Phillips noted that Philadelphia landlords routinely deny housing to tenants with rent vouchers, despite a city law that prohibits it. A 2018 study by the Urban Institute found that when contacted about apartment listings, two-thirds of landlords would not accept a voucher.
Thirteen states and 90 local governments have barred discrimination based on source of income to protect families with vouchers, according to the civil rights law and policy organization Poverty & Race Research Action Council. Texas does the opposite: It has a law forbidding municipalities to ban discrimination based on source of income.
In March 2020, the U.S. Supreme Court declined to hear another challenge brought by the Inclusive Communities Project, which sought to require all landlords to accept vouchers.
In April 2020, the group fired off another lawsuit against HUD, claiming that the nonprofit has shouldered the burden of finding housing for voucher holders because landlords keep turning them away.
Biden has already thrown his support behind a Senate bill from 2019 that would bar discrimination based on source of income, including Section 8 vouchers and Social Security.
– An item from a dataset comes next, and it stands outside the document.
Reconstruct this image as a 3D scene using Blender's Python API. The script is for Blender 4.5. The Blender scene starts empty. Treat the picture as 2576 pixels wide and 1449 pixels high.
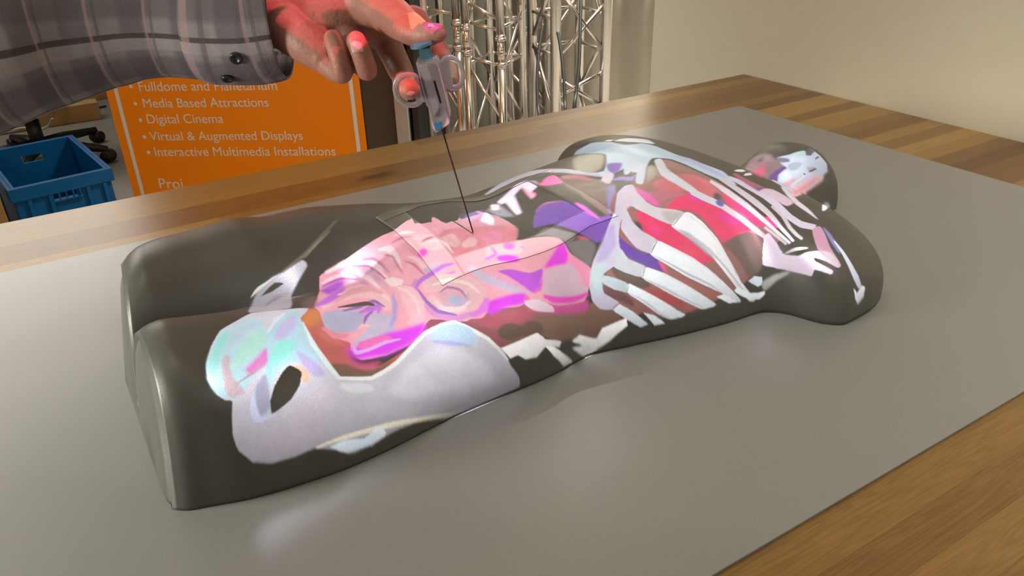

With the Democrats’ tenuous control over the Senate, however, the measure’s passage is far from guaranteed.
Community choice?
Though the Trump administration repealed Obama’s fair housing rule in July 2020, calling it burdensome and a threat to suburban living, some communities are moving forward with the goals they laid out when it was in place.
“Even though the current administration tried to take the teeth out of it, we’ve continued to abide by it just because it is the right thing to do,” said Marla Newman, director of community development for Winston-Salem, North Carolina — one of the few communities that had a fair housing plan approved by HUD.
“I think we’re morally bound to create ways to address and undo some of the harm that was intentionally undertaken in these communities,” she noted.
But Newman said she hopes the rule is amended to be less “one-size-fits-all” to take into account the unique challenges of different cities and municipalities.
New York City is facing a lawsuit by three Black women from Brooklyn and Queens who repeatedly applied to affordable housing lotteries outside their community districts and were never selected.
In their 2015 lawsuit, the three women allege that as a result of community preference, “entrenched segregation is actively perpetuated, and access to [high-opportunity] neighborhoods … is effectively prioritized for white residents who already live there.”
Andrew Beveridge, a sociology professor at Queens College, conducted a report on behalf of the plaintiffs that found the policy “imposes a sorting process that would not otherwise exist and does so in a pattern that causes material disparities by race and ethnicity.”
A representative for the de Blasio administration, which had tried to keep the report private, declined to comment.
Craig Gurian, executive director of the Anti-Discrimination Center, which is representing the plaintiffs, called it the “Achilles’ heel of liberal, progressive New York to be able to pronounce for everybody else in the country and everybody else in the world, yet be arrogant enough to say ‘our segregation in New York is different.’
“It is not actually complex at all,” Gurian said.
Yet community buy-in on major affordable housing projects — specifically those that entail multiple public reviews — often hinge on guarantees for housing and other benefits for local residents, said affordable housing developer Rick Gropper of Camber Property Group.
“That’s one of the primary questions we get at community boards: How do I get an apartment for the people who actually live in these communities?” he said.
“There needs to be a balance,” Gropper added, “between the need to spread affordable housing and not concentrate it but also provide affordable housing for the people living in the community.